WHAT TO WORK ON: Identify the lines that contain the word "recess" and copy each one.

##### COLLECTED DATA #####

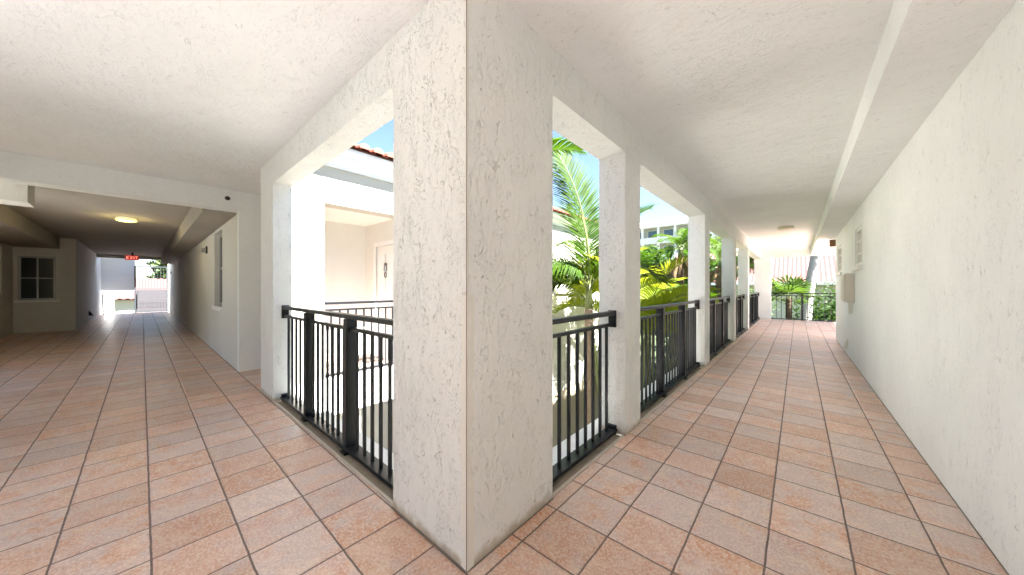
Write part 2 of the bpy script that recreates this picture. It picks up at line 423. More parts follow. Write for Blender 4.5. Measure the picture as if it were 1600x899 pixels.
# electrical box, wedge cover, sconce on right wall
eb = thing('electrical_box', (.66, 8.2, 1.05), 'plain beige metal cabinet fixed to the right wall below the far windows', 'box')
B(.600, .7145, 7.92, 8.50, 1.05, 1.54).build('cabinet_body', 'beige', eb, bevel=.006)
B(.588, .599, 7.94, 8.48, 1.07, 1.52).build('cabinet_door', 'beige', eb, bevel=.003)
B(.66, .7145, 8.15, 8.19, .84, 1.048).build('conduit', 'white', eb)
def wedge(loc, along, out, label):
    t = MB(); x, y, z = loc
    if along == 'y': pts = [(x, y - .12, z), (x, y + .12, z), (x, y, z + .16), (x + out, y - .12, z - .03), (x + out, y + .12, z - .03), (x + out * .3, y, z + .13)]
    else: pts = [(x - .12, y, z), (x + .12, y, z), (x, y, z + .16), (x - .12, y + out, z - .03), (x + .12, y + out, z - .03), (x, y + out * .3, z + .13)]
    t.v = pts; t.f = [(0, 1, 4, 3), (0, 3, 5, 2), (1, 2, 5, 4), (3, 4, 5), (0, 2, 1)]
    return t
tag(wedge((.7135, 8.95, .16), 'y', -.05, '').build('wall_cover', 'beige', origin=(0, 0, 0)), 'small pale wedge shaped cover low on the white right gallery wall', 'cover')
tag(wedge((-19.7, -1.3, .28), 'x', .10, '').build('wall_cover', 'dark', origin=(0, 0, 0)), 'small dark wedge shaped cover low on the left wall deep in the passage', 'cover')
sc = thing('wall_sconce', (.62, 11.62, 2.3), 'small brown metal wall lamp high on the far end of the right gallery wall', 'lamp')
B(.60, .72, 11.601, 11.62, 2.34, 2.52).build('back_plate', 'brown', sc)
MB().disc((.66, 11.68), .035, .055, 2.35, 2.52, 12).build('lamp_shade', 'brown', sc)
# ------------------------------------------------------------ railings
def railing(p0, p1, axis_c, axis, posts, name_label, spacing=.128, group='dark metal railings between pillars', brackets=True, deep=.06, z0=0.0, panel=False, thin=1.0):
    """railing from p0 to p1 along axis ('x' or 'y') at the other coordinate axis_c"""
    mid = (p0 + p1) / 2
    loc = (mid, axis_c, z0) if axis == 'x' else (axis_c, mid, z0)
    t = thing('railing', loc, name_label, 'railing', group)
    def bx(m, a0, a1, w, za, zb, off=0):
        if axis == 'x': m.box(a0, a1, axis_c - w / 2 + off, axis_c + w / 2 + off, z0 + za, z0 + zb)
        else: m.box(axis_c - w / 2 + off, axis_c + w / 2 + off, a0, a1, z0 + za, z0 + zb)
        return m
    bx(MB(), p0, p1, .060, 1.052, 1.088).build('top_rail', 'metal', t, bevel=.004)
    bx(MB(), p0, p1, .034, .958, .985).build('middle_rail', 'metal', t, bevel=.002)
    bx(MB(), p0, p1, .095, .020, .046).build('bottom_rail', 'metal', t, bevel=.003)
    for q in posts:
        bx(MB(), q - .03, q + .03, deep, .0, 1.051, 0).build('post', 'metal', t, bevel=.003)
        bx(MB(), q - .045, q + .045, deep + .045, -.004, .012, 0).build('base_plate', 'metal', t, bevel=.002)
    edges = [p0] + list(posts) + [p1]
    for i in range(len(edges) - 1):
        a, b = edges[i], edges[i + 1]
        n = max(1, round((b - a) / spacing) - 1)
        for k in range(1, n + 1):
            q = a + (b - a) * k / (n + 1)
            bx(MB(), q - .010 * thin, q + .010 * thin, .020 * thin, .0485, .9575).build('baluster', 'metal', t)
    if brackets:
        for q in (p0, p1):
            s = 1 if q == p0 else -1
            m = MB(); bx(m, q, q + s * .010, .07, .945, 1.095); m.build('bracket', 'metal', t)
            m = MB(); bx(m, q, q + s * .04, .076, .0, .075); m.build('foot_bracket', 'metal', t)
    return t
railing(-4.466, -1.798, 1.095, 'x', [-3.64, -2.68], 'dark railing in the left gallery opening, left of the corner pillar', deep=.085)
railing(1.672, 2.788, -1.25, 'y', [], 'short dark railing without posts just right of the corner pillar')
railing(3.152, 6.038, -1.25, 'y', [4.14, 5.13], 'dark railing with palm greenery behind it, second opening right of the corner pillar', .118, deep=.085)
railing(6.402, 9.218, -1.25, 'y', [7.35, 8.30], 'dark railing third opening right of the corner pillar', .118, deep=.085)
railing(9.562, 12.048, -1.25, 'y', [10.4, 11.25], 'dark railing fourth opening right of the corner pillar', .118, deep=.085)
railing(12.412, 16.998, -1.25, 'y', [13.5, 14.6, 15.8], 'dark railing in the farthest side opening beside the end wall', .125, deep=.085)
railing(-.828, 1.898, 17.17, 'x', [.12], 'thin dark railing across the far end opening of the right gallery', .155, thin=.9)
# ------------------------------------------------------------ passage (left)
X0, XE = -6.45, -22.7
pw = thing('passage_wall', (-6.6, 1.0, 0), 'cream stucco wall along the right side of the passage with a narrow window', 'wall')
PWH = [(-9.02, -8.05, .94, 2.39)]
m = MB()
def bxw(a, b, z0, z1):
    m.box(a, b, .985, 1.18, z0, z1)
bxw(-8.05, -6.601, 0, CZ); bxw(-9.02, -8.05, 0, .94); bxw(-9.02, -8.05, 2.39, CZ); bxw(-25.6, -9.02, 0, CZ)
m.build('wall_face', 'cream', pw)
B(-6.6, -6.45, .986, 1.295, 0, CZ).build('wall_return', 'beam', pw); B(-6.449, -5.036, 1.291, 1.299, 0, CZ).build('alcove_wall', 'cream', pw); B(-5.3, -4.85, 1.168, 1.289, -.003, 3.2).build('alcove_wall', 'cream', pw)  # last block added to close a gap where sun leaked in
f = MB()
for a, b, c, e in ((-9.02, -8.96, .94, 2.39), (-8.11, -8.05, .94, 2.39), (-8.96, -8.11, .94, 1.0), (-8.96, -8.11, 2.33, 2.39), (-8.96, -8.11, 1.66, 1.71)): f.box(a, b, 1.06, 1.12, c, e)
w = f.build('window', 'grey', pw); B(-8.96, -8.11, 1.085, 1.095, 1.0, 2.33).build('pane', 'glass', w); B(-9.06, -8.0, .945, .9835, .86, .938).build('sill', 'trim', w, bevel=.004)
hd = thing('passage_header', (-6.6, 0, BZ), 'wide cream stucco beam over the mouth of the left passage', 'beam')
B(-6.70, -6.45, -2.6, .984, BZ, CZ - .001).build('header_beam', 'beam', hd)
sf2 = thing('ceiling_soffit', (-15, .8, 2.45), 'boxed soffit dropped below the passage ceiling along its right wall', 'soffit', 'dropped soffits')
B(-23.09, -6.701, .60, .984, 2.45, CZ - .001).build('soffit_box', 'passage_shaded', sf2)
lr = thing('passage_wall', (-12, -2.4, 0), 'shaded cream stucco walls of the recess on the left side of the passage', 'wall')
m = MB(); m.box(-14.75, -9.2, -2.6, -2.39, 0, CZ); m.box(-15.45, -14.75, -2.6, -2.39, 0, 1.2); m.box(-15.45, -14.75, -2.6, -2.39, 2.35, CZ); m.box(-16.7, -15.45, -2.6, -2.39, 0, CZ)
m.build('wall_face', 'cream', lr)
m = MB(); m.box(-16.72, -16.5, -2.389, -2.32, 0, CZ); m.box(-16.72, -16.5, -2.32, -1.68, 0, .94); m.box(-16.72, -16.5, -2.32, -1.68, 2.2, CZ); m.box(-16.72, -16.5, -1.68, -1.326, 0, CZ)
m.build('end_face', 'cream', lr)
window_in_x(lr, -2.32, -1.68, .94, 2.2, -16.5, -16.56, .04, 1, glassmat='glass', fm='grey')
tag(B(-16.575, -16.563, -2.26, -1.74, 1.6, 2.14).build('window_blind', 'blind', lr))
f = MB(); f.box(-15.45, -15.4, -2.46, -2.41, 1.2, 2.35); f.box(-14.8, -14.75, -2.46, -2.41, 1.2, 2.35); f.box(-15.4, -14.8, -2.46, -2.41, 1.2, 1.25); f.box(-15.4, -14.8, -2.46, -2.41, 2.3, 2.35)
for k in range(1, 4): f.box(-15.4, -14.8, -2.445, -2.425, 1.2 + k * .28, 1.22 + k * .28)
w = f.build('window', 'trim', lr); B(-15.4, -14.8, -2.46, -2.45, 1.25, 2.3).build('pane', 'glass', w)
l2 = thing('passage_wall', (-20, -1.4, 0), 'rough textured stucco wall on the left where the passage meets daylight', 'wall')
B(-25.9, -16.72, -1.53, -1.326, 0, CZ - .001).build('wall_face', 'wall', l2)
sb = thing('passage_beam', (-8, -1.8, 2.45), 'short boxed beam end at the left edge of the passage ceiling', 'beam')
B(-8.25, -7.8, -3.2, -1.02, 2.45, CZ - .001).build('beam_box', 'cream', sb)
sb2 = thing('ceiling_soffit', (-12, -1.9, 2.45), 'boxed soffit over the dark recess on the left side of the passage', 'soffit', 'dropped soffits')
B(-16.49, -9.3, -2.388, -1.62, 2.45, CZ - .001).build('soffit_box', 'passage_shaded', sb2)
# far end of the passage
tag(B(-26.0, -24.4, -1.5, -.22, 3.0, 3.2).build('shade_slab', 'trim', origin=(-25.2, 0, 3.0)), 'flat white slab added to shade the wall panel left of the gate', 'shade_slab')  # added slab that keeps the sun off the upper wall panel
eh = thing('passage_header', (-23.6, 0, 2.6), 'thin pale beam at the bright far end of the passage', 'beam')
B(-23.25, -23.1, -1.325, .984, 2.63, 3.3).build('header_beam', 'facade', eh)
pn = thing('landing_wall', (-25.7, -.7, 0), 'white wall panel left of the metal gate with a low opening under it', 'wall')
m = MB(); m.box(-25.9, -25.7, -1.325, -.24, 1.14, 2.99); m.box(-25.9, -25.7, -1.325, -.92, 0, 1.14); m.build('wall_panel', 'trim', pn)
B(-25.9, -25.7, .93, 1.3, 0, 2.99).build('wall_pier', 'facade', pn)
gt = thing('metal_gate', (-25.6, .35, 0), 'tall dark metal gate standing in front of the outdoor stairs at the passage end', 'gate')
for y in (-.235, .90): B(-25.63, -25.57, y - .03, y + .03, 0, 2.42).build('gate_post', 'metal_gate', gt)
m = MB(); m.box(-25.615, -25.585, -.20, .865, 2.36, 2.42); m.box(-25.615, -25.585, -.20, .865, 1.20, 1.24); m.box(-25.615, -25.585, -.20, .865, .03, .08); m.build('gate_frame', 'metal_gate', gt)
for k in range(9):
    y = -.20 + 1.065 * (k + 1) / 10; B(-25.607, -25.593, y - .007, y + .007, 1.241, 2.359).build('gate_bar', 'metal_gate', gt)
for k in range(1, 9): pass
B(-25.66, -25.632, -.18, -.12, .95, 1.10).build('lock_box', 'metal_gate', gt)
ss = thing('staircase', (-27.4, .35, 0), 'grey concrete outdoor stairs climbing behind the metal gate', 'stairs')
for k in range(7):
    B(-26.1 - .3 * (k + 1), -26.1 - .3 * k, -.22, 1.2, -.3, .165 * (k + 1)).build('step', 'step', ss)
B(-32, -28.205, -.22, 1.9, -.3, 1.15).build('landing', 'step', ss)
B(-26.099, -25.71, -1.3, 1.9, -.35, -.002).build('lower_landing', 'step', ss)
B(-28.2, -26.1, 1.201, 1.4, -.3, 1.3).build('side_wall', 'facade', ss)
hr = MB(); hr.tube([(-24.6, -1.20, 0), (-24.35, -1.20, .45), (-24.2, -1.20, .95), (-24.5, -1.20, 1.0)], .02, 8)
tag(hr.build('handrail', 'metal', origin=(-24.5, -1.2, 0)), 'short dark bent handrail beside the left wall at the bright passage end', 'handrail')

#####

SOLUTION TO THIS EXERCISE:
lr = thing('passage_wall', (-12, -2.4, 0), 'shaded cream stucco walls of the recess on the left side of the passage', 'wall')
sb2 = thing('ceiling_soffit', (-12, -1.9, 2.45), 'boxed soffit over the dark recess on the left side of the passage', 'soffit', 'dropped soffits')